▸ **REQUIREMENTS**:
Return all the data, word for word.

# start of SOURCE DATA

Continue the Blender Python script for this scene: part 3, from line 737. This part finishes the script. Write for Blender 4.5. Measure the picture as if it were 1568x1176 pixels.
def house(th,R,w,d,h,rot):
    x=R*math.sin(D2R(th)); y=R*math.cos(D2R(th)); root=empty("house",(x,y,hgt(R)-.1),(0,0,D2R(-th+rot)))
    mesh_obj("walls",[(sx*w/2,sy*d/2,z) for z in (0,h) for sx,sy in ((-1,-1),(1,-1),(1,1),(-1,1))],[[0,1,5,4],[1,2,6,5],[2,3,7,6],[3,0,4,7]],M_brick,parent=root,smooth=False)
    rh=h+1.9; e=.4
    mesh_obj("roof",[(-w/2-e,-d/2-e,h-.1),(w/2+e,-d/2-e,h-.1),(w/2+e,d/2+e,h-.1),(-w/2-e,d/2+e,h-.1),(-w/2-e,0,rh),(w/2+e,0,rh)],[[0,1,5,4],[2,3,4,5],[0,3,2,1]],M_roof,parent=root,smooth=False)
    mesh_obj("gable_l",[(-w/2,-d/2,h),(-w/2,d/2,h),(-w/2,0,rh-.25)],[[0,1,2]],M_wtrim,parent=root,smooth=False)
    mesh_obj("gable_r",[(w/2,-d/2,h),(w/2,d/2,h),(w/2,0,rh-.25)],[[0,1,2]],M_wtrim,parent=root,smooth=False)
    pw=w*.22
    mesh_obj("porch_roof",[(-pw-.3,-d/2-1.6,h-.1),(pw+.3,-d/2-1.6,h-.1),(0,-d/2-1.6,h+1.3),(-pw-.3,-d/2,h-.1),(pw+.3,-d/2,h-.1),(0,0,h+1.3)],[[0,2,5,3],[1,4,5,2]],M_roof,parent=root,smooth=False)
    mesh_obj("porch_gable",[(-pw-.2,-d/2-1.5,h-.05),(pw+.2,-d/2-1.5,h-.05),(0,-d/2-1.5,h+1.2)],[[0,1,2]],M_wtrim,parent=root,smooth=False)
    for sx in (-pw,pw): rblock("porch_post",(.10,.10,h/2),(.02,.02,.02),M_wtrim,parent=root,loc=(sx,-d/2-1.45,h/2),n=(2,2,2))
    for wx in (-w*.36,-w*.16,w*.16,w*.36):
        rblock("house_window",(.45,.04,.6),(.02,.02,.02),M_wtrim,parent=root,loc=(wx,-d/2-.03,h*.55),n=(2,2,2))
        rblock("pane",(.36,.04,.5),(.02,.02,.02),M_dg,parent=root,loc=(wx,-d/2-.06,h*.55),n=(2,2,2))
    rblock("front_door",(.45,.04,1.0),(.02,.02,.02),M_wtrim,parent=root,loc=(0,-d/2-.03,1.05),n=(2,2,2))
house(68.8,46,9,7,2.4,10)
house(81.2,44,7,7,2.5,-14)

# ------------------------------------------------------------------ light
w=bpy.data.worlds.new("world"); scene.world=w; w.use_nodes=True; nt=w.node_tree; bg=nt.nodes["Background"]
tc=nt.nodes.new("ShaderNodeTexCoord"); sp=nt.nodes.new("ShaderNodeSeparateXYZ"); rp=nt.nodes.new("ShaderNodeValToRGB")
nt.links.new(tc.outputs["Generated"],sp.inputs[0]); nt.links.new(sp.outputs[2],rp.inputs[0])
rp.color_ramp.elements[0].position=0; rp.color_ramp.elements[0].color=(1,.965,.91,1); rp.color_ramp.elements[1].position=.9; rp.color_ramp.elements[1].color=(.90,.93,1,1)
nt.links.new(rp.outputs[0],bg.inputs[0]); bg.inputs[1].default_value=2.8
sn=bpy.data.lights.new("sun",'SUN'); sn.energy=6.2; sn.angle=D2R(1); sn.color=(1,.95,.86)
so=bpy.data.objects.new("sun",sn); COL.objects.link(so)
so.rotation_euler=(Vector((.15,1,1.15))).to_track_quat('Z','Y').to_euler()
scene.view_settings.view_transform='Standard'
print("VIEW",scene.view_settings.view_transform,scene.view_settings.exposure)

# end of SOURCE DATA

▸ **SOLUTION**:
Continue the Blender Python script for this scene: part 3, from line 737. This part finishes the script. Write for Blender 4.5. Measure the picture as if it were 1568x1176 pixels.
def house(th,R,w,d,h,rot):
    x=R*math.sin(D2R(th)); y=R*math.cos(D2R(th)); root=empty("house",(x,y,hgt(R)-.1),(0,0,D2R(-th+rot)))
    mesh_obj("walls",[(sx*w/2,sy*d/2,z) for z in (0,h) for sx,sy in ((-1,-1),(1,-1),(1,1),(-1,1))],[[0,1,5,4],[1,2,6,5],[2,3,7,6],[3,0,4,7]],M_brick,parent=root,smooth=False)
    rh=h+1.9; e=.4
    mesh_obj("roof",[(-w/2-e,-d/2-e,h-.1),(w/2+e,-d/2-e,h-.1),(w/2+e,d/2+e,h-.1),(-w/2-e,d/2+e,h-.1),(-w/2-e,0,rh),(w/2+e,0,rh)],[[0,1,5,4],[2,3,4,5],[0,3,2,1]],M_roof,parent=root,smooth=False)
    mesh_obj("gable_l",[(-w/2,-d/2,h),(-w/2,d/2,h),(-w/2,0,rh-.25)],[[0,1,2]],M_wtrim,parent=root,smooth=False)
    mesh_obj("gable_r",[(w/2,-d/2,h),(w/2,d/2,h),(w/2,0,rh-.25)],[[0,1,2]],M_wtrim,parent=root,smooth=False)
    pw=w*.22
    mesh_obj("porch_roof",[(-pw-.3,-d/2-1.6,h-.1),(pw+.3,-d/2-1.6,h-.1),(0,-d/2-1.6,h+1.3),(-pw-.3,-d/2,h-.1),(pw+.3,-d/2,h-.1),(0,0,h+1.3)],[[0,2,5,3],[1,4,5,2]],M_roof,parent=root,smooth=False)
    mesh_obj("porch_gable",[(-pw-.2,-d/2-1.5,h-.05),(pw+.2,-d/2-1.5,h-.05),(0,-d/2-1.5,h+1.2)],[[0,1,2]],M_wtrim,parent=root,smooth=False)
    for sx in (-pw,pw): rblock("porch_post",(.10,.10,h/2),(.02,.02,.02),M_wtrim,parent=root,loc=(sx,-d/2-1.45,h/2),n=(2,2,2))
    for wx in (-w*.36,-w*.16,w*.16,w*.36):
        rblock("house_window",(.45,.04,.6),(.02,.02,.02),M_wtrim,parent=root,loc=(wx,-d/2-.03,h*.55),n=(2,2,2))
        rblock("pane",(.36,.04,.5),(.02,.02,.02),M_dg,parent=root,loc=(wx,-d/2-.06,h*.55),n=(2,2,2))
    rblock("front_door",(.45,.04,1.0),(.02,.02,.02),M_wtrim,parent=root,loc=(0,-d/2-.03,1.05),n=(2,2,2))
house(68.8,46,9,7,2.4,10)
house(81.2,44,7,7,2.5,-14)

# ------------------------------------------------------------------ light
w=bpy.data.worlds.new("world"); scene.world=w; w.use_nodes=True; nt=w.node_tree; bg=nt.nodes["Background"]
tc=nt.nodes.new("ShaderNodeTexCoord"); sp=nt.nodes.new("ShaderNodeSeparateXYZ"); rp=nt.nodes.new("ShaderNodeValToRGB")
nt.links.new(tc.outputs["Generated"],sp.inputs[0]); nt.links.new(sp.outputs[2],rp.inputs[0])
rp.color_ramp.elements[0].position=0; rp.color_ramp.elements[0].color=(1,.965,.91,1); rp.color_ramp.elements[1].position=.9; rp.color_ramp.elements[1].color=(.90,.93,1,1)
nt.links.new(rp.outputs[0],bg.inputs[0]); bg.inputs[1].default_value=2.8
sn=bpy.data.lights.new("sun",'SUN'); sn.energy=6.2; sn.angle=D2R(1); sn.color=(1,.95,.86)
so=bpy.data.objects.new("sun",sn); COL.objects.link(so)
so.rotation_euler=(Vector((.15,1,1.15))).to_track_quat('Z','Y').to_euler()
scene.view_settings.view_transform='Standard'
print("VIEW",scene.view_settings.view_transform,scene.view_settings.exposure)